The other way to look at it is to ask which industries would benefit from disruption. Many industries are systemically anchored — petrol and many areas of chemical production need the vast investments that raise entry barriers and anchor employment. These industries would benefit from disruption thinking. They just find it easier to defend where they are.

Why do you think core competencies are overrated?

If people had stuck to their core would there be a Web? Competency has to be fluid and ever-evolving. The way we think of core belongs to the era of monopoly industries and their initial breakup. It was a refuge for managers who didn’t know how to act flexibly or even face a flexible set of markets.

When we saw you speak at BIF a few years back, a line of yours that really stood out was “I don’t need any more lessons in failure.” How can that be true for businesses as well as individuals?

The current fad for failure is exactly that: another meme that is easy to propagate. I think we should tolerate failure but I prefer analogies from elite sport where people prepare properly, take a long-term risk, and bet on their capabilities.

Many people remember BeOS only as the operating system that lost to NEXTstep when Steve Jobs returned to Apple. Conventional wisdom is that BeOS was a failure, but you have cited how important it was and still is. What can people today learn from BeOS?

BeOs brought the computer programmer developer community to a phenomenon that is now being called the Internet of Things. In those days (1998-2002), we talked about Internet appliances (where life began for Android, and of course many BeOS people went to Android). People forget that we also talked then about thin clients: what we now think of, in a different guise, as apps. So the BeOS period was very fruitful. It brought imaginative talent to bear on problems like how do we have one Internet? The important lesson from BeOS is just how creative and crazy computing has been, looping back on itself, morphing ideas until they work, in a kind of relentless pursuit of a special kind of rationality.

How can people who are trying to innovate not be merely, as you call it, “part of the noise”?

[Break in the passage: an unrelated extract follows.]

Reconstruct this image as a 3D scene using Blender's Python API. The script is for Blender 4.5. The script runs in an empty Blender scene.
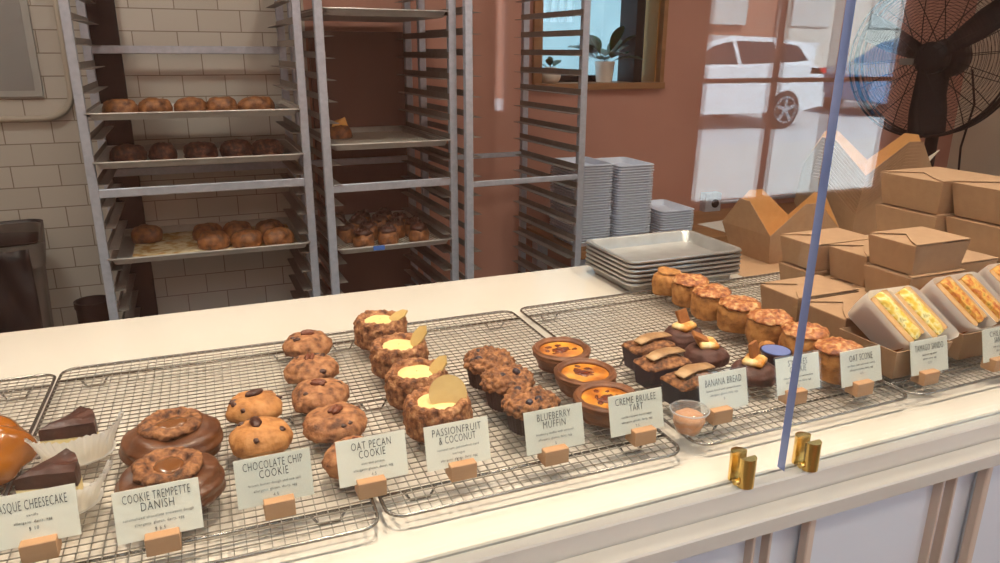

Disruption thinking and disruption economics is where they should head to. We need more people to go figure disruption and measure the colossal changes going on in different industries. We need to be telling a contemporary economic history and quickly working out what we can do with that knowledge. This is the most exciting period in history since humans began stepping on trains and traveling huge distances. We are not just innovating. Finally, we have these millions of eyes trained on how life can be different. We need new philosophers, economists, and historians who can give us perspective right now. My fear is their message will not travel far in the current noise so we also need new communities, new universities or institutes that can bring back the power of debate. Less noise, more dialectic.